**TASK INSTRUCTIONS:** Repeat the material verbatim and drop the pictures.

**DATA BLOCK:**

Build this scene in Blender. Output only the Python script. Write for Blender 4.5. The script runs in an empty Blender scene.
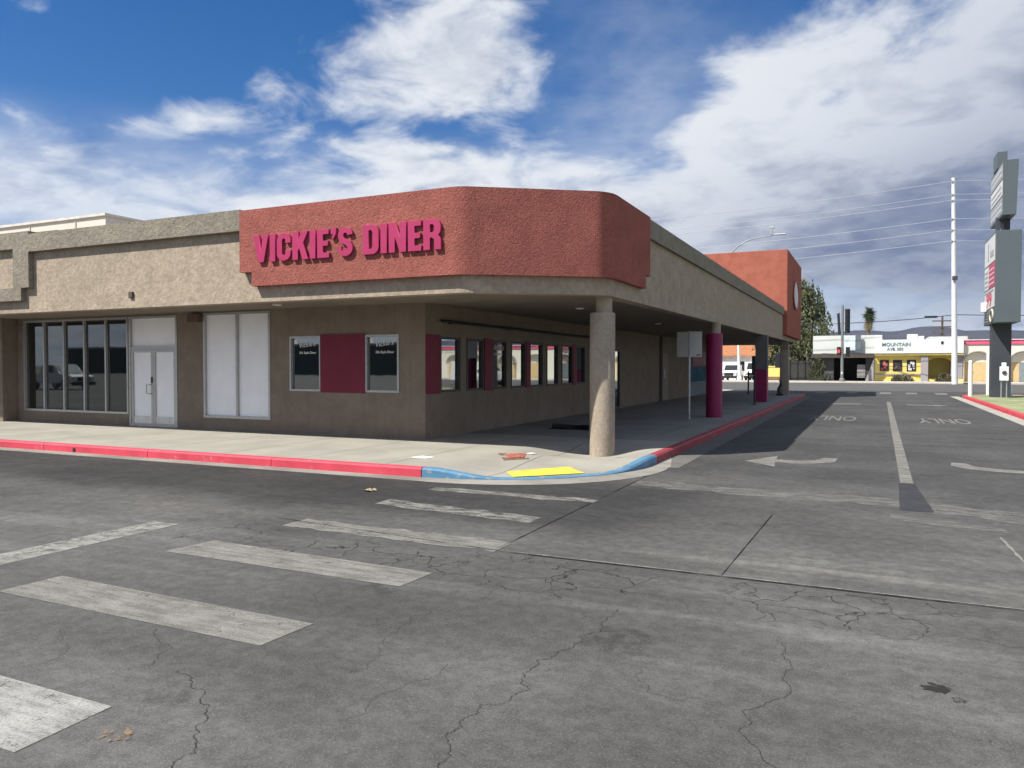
import bpy, bmesh, math, random
from mathutils import Vector, Matrix
random.seed(7)
S = bpy.context.scene
COL = S.collection
R = math.radians

# ------------------------------------------------------------------ camera, sky, sun, exposure
F, CX, CY, H = 770.0, 512.0, 384.0, 1.75
YAW, PITCH = math.atan(361 / 770), math.atan(18 / 770)
cam = bpy.data.cameras.new('camera'); cam.sensor_width = 36.0; cam.lens = F / 1024 * 36
cam.clip_start = 0.05; cam.clip_end = 30000
co = bpy.data.objects.new('camera', cam); COL.objects.link(co); S.camera = co
co.location = (0, 0, H); co.rotation_euler = (math.pi / 2 - PITCH, 0, YAW)

def ray(u, v):
    a, b = (u - CX) / F, -(v - CY) / F
    cp, sp, cy, sy = math.cos(PITCH), math.sin(PITCH), math.cos(YAW), math.sin(YAW)
    return Vector((-sy * cp + a * cy - b * sy * sp, cy * cp + a * sy + b * cy * sp, -sp + b * cp))
def at_y(u, v, y):
    d = ray(u, v); t = y / d.y
    return Vector((d.x * t, y, H + d.z * t))

SUN_T = Vector((0.55, 0.63, -1.0)).normalized()          # the way the sunlight travels
EL = math.asin(-SUN_T.z); AZ = math.atan2(-SUN_T.x, -SUN_T.y)
sl = bpy.data.lights.new('sun', 'SUN'); sl.energy = 5.0; sl.angle = R(0.53); sl.color = (1.0, 0.95, 0.87)
so = bpy.data.objects.new('sun', sl); COL.objects.link(so); so.rotation_euler = SUN_T.to_track_quat('-Z', 'Y').to_euler()
so.location = (-30, -40, 60)
S.view_settings.view_transform = 'Standard'; S.view_settings.look = 'None'
S.view_settings.exposure = 0.6; S.view_settings.gamma = 1.0
S.view_settings.use_curve_mapping = False

W = bpy.data.worlds.new('World'); S.world = W; W.use_nodes = True
nt = W.node_tree; nt.nodes.clear()
def wn(t, **k):
    n = nt.nodes.new(t)
    for a, b in k.items(): setattr(n, a, b)
    return n
def wl(a, b): nt.links.new(a, b)
def wm(op, a, b=None, c=None, clamp=False):
    n = wn('ShaderNodeMath', operation=op, use_clamp=clamp)
    for i, q in enumerate((a, b, c)):
        if q is None: continue
        if isinstance(q, (int, float)): n.inputs[i].default_value = q
        else: wl(q, n.inputs[i])
    return n.outputs[0]
out = wn('ShaderNodeOutputWorld')
sky = wn('ShaderNodeTexSky', sky_type='NISHITA'); sky.sun_disc = False; sky.sun_elevation = EL; sky.sun_rotation = AZ
sky.air_density = 1.0; sky.dust_density = 0.0; sky.ozone_density = 3.0
hsv = wn('ShaderNodeHueSaturation'); hsv.inputs['Saturation'].default_value = 1.40; hsv.inputs['Value'].default_value = 1.0
tint = wn('ShaderNodeMix', data_type='RGBA', blend_type='MULTIPLY'); tint.inputs[0].default_value = 1.0; tint.inputs[7].default_value = (1.16, 0.93, 1.06, 1)
wl(sky.outputs[0], hsv.inputs['Color']); wl(hsv.outputs[0], tint.inputs[6])
bg1 = wn('ShaderNodeBackground'); bg1.inputs[1].default_value = 0.066
tc = wn('ShaderNodeTexCoord'); sep = wn('ShaderNodeSeparateXYZ'); wl(tc.outputs['Generated'], sep.inputs[0])
X_, Y_, Z_ = sep.outputs
az = wm('MULTIPLY', wm('ARCTAN2', X_, Y_), 180 / math.pi)
el = wm('MULTIPLY', wm('ARCSINE', Z_), 180 / math.pi)
den = wm('ADD', wm('MAXIMUM', Z_, 0.0), 0.22)
cmb = wn('ShaderNodeCombineXYZ'); wl(wm('DIVIDE', X_, den), cmb.inputs[0]); wl(wm('DIVIDE', Y_, den), cmb.inputs[1]); cmb.inputs[2].default_value = 0.37
def cnoise(off, scale, detail, rough=0.55, dist=0.0):
    ad = wn('ShaderNodeVectorMath', operation='ADD'); wl(cmb.outputs[0], ad.inputs[0]); ad.inputs[1].default_value = off
    n = wn('ShaderNodeTexNoise'); wl(ad.outputs[0], n.inputs['Vector'])
    n.inputs['Scale'].default_value = scale; n.inputs['Detail'].default_value = detail
    n.inputs['Roughness'].default_value = rough; n.inputs['Distortion'].default_value = dist
    return n.outputs[0]
# cloud masses: (azimuth, elevation, half width, half height, weight) in degrees of sky
BLOBS = [(-31.5, 21.0, 6.5, 5.0, .62), (-26.5, 23.0, 4.5, 5, .50), (-36.5, 19.2, 3, 2.5, .30), (-52, 15.2, 4.2, 1.6, .50), (-46, 16.6, 3.2, 1.0, .46), (-53, 12.8, 3, 1.4, .34),
         (-42.2, 18.8, 1.8, 1.4, .36), (-38, 13.6, 8, 2.4, .36), (-32.5, 14.2, 4, 2.0, .30), (-47, 10.2, 22, 2.6, .20), (-57, 21.6, 1.8, .6, .36), (-24, 13.5, 6, 4, .34),
         (6, 12, 17, 11, .62), (-6, 18.5, 6, 4.5, .50), (-11, 13.0, 8, 4.5, .42), (-20, 11, 7, 3.5, .30), (8, 19, 8, 9, .45), (8, 9, 12, 6, .40), (-2, 7.5, 15, 3.2, .45),
         (-16.5, 21.0, 6, 6.5, -.45), (-30, 16.6, 8, .9, -.28), (-48, 19.5, 10, 2.0, -.15), (-56, 17.5, 5, 3, -.30), (-53, 22, 9, 6, -.25), (-18, 17.0, 4, 2.5, -.25), (-42, 24, 5, 4, -.20), (1.5, 3.9, 6, 1.5, -.75), (-2.5, 17.6, 1.6, 1.6, -.45), (5, 1.5, 14, 1.0, .20)]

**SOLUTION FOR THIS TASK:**
Build this scene in Blender. Output only the Python script. Write for Blender 4.5. The script runs in an empty Blender scene.
import bpy, bmesh, math, random
from mathutils import Vector, Matrix
random.seed(7)
S = bpy.context.scene
COL = S.collection
R = math.radians

# ------------------------------------------------------------------ camera, sky, sun, exposure
F, CX, CY, H = 770.0, 512.0, 384.0, 1.75
YAW, PITCH = math.atan(361 / 770), math.atan(18 / 770)
cam = bpy.data.cameras.new('camera'); cam.sensor_width = 36.0; cam.lens = F / 1024 * 36
cam.clip_start = 0.05; cam.clip_end = 30000
co = bpy.data.objects.new('camera', cam); COL.objects.link(co); S.camera = co
co.location = (0, 0, H); co.rotation_euler = (math.pi / 2 - PITCH, 0, YAW)

def ray(u, v):
    a, b = (u - CX) / F, -(v - CY) / F
    cp, sp, cy, sy = math.cos(PITCH), math.sin(PITCH), math.cos(YAW), math.sin(YAW)
    return Vector((-sy * cp + a * cy - b * sy * sp, cy * cp + a * sy + b * cy * sp, -sp + b * cp))
def at_y(u, v, y):
    d = ray(u, v); t = y / d.y
    return Vector((d.x * t, y, H + d.z * t))

SUN_T = Vector((0.55, 0.63, -1.0)).normalized()          # the way the sunlight travels
EL = math.asin(-SUN_T.z); AZ = math.atan2(-SUN_T.x, -SUN_T.y)
sl = bpy.data.lights.new('sun', 'SUN'); sl.energy = 5.0; sl.angle = R(0.53); sl.color = (1.0, 0.95, 0.87)
so = bpy.data.objects.new('sun', sl); COL.objects.link(so); so.rotation_euler = SUN_T.to_track_quat('-Z', 'Y').to_euler()
so.location = (-30, -40, 60)
S.view_settings.view_transform = 'Standard'; S.view_settings.look = 'None'
S.view_settings.exposure = 0.6; S.view_settings.gamma = 1.0
S.view_settings.use_curve_mapping = False

W = bpy.data.worlds.new('World'); S.world = W; W.use_nodes = True
nt = W.node_tree; nt.nodes.clear()
def wn(t, **k):
    n = nt.nodes.new(t)
    for a, b in k.items(): setattr(n, a, b)
    return n
def wl(a, b): nt.links.new(a, b)
def wm(op, a, b=None, c=None, clamp=False):
    n = wn('ShaderNodeMath', operation=op, use_clamp=clamp)
    for i, q in enumerate((a, b, c)):
        if q is None: continue
        if isinstance(q, (int, float)): n.inputs[i].default_value = q
        else: wl(q, n.inputs[i])
    return n.outputs[0]
out = wn('ShaderNodeOutputWorld')
sky = wn('ShaderNodeTexSky', sky_type='NISHITA'); sky.sun_disc = False; sky.sun_elevation = EL; sky.sun_rotation = AZ
sky.air_density = 1.0; sky.dust_density = 0.0; sky.ozone_density = 3.0
hsv = wn('ShaderNodeHueSaturation'); hsv.inputs['Saturation'].default_value = 1.40; hsv.inputs['Value'].default_value = 1.0
tint = wn('ShaderNodeMix', data_type='RGBA', blend_type='MULTIPLY'); tint.inputs[0].default_value = 1.0; tint.inputs[7].default_value = (1.16, 0.93, 1.06, 1)
wl(sky.outputs[0], hsv.inputs['Color']); wl(hsv.outputs[0], tint.inputs[6])
bg1 = wn('ShaderNodeBackground'); bg1.inputs[1].default_value = 0.066
tc = wn('ShaderNodeTexCoord'); sep = wn('ShaderNodeSeparateXYZ'); wl(tc.outputs['Generated'], sep.inputs[0])
X_, Y_, Z_ = sep.outputs
az = wm('MULTIPLY', wm('ARCTAN2', X_, Y_), 180 / math.pi)
el = wm('MULTIPLY', wm('ARCSINE', Z_), 180 / math.pi)
den = wm('ADD', wm('MAXIMUM', Z_, 0.0), 0.22)
cmb = wn('ShaderNodeCombineXYZ'); wl(wm('DIVIDE', X_, den), cmb.inputs[0]); wl(wm('DIVIDE', Y_, den), cmb.inputs[1]); cmb.inputs[2].default_value = 0.37
def cnoise(off, scale, detail, rough=0.55, dist=0.0):
    ad = wn('ShaderNodeVectorMath', operation='ADD'); wl(cmb.outputs[0], ad.inputs[0]); ad.inputs[1].default_value = off
    n = wn('ShaderNodeTexNoise'); wl(ad.outputs[0], n.inputs['Vector'])
    n.inputs['Scale'].default_value = scale; n.inputs['Detail'].default_value = detail
    n.inputs['Roughness'].default_value = rough; n.inputs['Distortion'].default_value = dist
    return n.outputs[0]
# cloud masses: (azimuth, elevation, half width, half height, weight) in degrees of sky
BLOBS = [(-31.5, 21.0, 6.5, 5.0, .62), (-26.5, 23.0, 4.5, 5, .50), (-36.5, 19.2, 3, 2.5, .30), (-52, 15.2, 4.2, 1.6, .50), (-46, 16.6, 3.2, 1.0, .46), (-53, 12.8, 3, 1.4, .34),
         (-42.2, 18.8, 1.8, 1.4, .36), (-38, 13.6, 8, 2.4, .36), (-32.5, 14.2, 4, 2.0, .30), (-47, 10.2, 22, 2.6, .20), (-57, 21.6, 1.8, .6, .36), (-24, 13.5, 6, 4, .34),
         (6, 12, 17, 11, .62), (-6, 18.5, 6, 4.5, .50), (-11, 13.0, 8, 4.5, .42), (-20, 11, 7, 3.5, .30), (8, 19, 8, 9, .45), (8, 9, 12, 6, .40), (-2, 7.5, 15, 3.2, .45),
         (-16.5, 21.0, 6, 6.5, -.45), (-30, 16.6, 8, .9, -.28), (-48, 19.5, 10, 2.0, -.15), (-56, 17.5, 5, 3, -.30), (-53, 22, 9, 6, -.25), (-18, 17.0, 4, 2.5, -.25), (-42, 24, 5, 4, -.20), (1.5, 3.9, 6, 1.5, -.75), (-2.5, 17.6, 1.6, 1.6, -.45), (5, 1.5, 14, 1.0, .20)]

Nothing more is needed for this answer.